Teaching and learning norms: Teaching and learning norms include what is taught and how it is learned. Like operating norms, teaching and learning norms include a wide range of programs, policies, and procedures, and all can be powerfully aligned to root beliefs and core values and used to advance the school community’s shared purpose.
Stories and communication: In many ways, the role of the school leader is to imagine a better future for the school community, and then bring that vision to life, in part by telling stories and communicating with families, students, and community stakeholders about the school in ways that integrate root beliefs and core values. Beliefs and values can be transmitted in nearly every communication, such as weekly newsletters that include stories of community members who exemplify the beliefs or values, prayer at faculty meetings that develops a deeper sense of how the beliefs and values are grounded in the teachings of the Church, and more.
Physical space and artifacts: The “look and feel” of a school may seem like a superficial way to judge a school’s quality, but it is how many visitors will evaluate school culture. Whether intentional or incidental, everything hanging on a wall in a school carries a message, and every physical space can be considered an opportunity to transmit beliefs and values to the children who will pass that spot or stare at that wall for 180 days.
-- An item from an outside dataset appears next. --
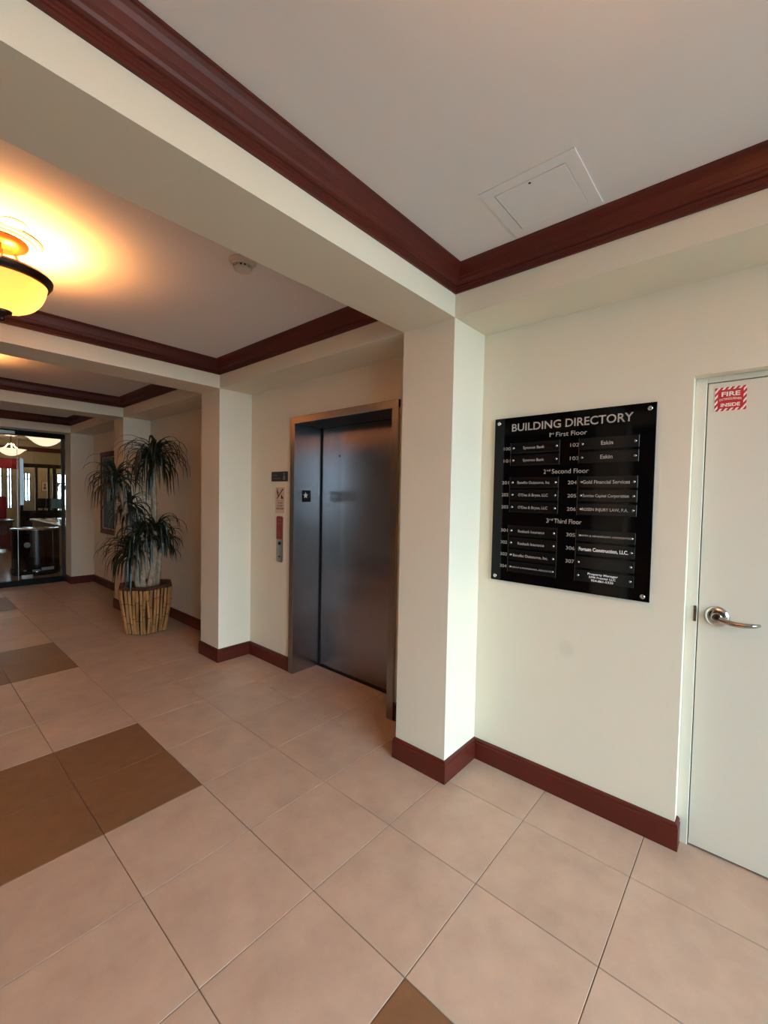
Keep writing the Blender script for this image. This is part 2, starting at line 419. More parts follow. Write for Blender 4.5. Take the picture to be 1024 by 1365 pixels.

Students and teachers who share beliefs and a common purpose also design banners, adopt slogans, and rally around mascots and symbols that serve as reminders of their shared identity and belief. These artifacts are not just products of culture; their constant presence reinforces and shapes culture. So artifacts like school logos, mascots, and statuary can and should be selected, designed, and incorporated into ritual to transmit beliefs powerfully.
The work to discern root beliefs and shared purpose, and to align culture carriers with those north stars, requires the buy-in of a whole community in an ongoing process. When children engage in a set of actions anchored in shared root beliefs and core values that are in turn grounded in the faith for 180 days each year from kindergarten through eighth grade, they can develop habits of mind and body that will become virtues for life.
In the Partnership Schools families depend on us not just to transmit knowledge and skills critical for academic formation, but also to form souls. Because we focus on forming intentional connections between specific, daily activities and abstract, eternal beliefs and values, our students do not receive just a “values-based education.” Instead, they are formed to live out the Gospel and to flourish in concrete, comprehensible, and age-appropriate ways from the first days of the earliest grades through early adolescence, and thus are prepared to be citizens and leaders in this life and saints in the next.